Models of European metro stations

Overall reception & craftsmanship

  • Commenters are overwhelmingly impressed, calling it obsessive, “insane” work and “one of the most amazing things” they’ve seen online.
  • Many check their own local stations (Madrid, Hamburg, Cologne, Ottawa, etc.) and report high or perfect accuracy.
  • The fact that ~2,500 stations were hand‑drawn over a decade and later digitized is a major point of admiration.

Usability & technical feedback

  • Some users find zooming slow and attribute it to Leaflet with thousands of DOM markers in a single layer, suggesting clustering or better configuration.
  • Others say performance is fine on their devices.
  • A few see the 3D views as low‑fidelity “wireframes,” not obviously more informative than simple 2D diagrams.
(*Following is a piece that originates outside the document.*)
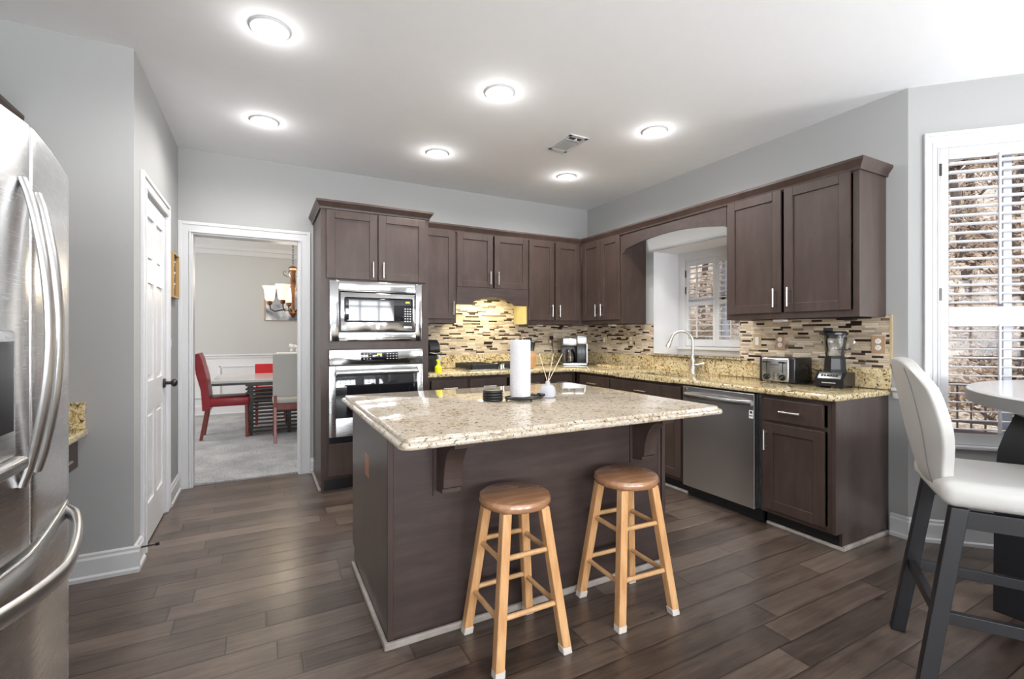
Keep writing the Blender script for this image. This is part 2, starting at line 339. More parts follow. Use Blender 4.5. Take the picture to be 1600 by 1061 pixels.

Coverage, omissions & scope

  • People note that, despite the “European” focus, there are some North American and non‑metro (suburban or tram) stations.
  • Several complain about missing major systems (Moscow, Saint Petersburg, Kyiv, Minsk, full Warsaw coverage, Helsinki).
  • Most conclude the dataset simply reflects where the author has personally visited rather than a systematic catalog.

Accessibility & wayfinding value

  • Users highlight it as very helpful for people with reduced mobility, because official accessibility maps often don’t distinguish stairs vs escalators.
  • Others are happy to finally build a mental model of notoriously confusing stations (e.g., Jungfernstieg, Alexanderplatz, Nollendorfplatz, Châtelet).

Urban design, history & station layout

  • Long transfer corridors are discussed as artifacts of fragmented private companies and century‑scale network evolution (examples from Barcelona, London, New York, Dublin).
  • Berlin is cited as a counterexample where long‑term master planning and pre‑built “shells” yielded short, efficient transfers and even “ghost stations.”
  • Zurich’s choice of trams instead of a metro (and its odd half‑metro tunnel stations) sparks a debate about trams vs subways, city size, hills, costs, and business concerns.

Security, politics & Ukrainian stations

  • One commenter laments the absence of Kyiv/Kharkiv stations, especially given their current role as shelters.
  • Others argue detailed layouts could aid attackers; counter‑arguments say adversaries likely already have better data, but wartime information control tends to err on the side of restriction.

Comparisons, related projects & nitpicks

  • Users link a detailed 3D model of Tokyo’s Shinjuku and a 3D navigation app for Hamburg’s Jungfernstieg, comparing scale and visualization styles.
  • Some point out small factual or spelling errors and missing elements in specific stations, but treat them as minor in light of the project’s scope.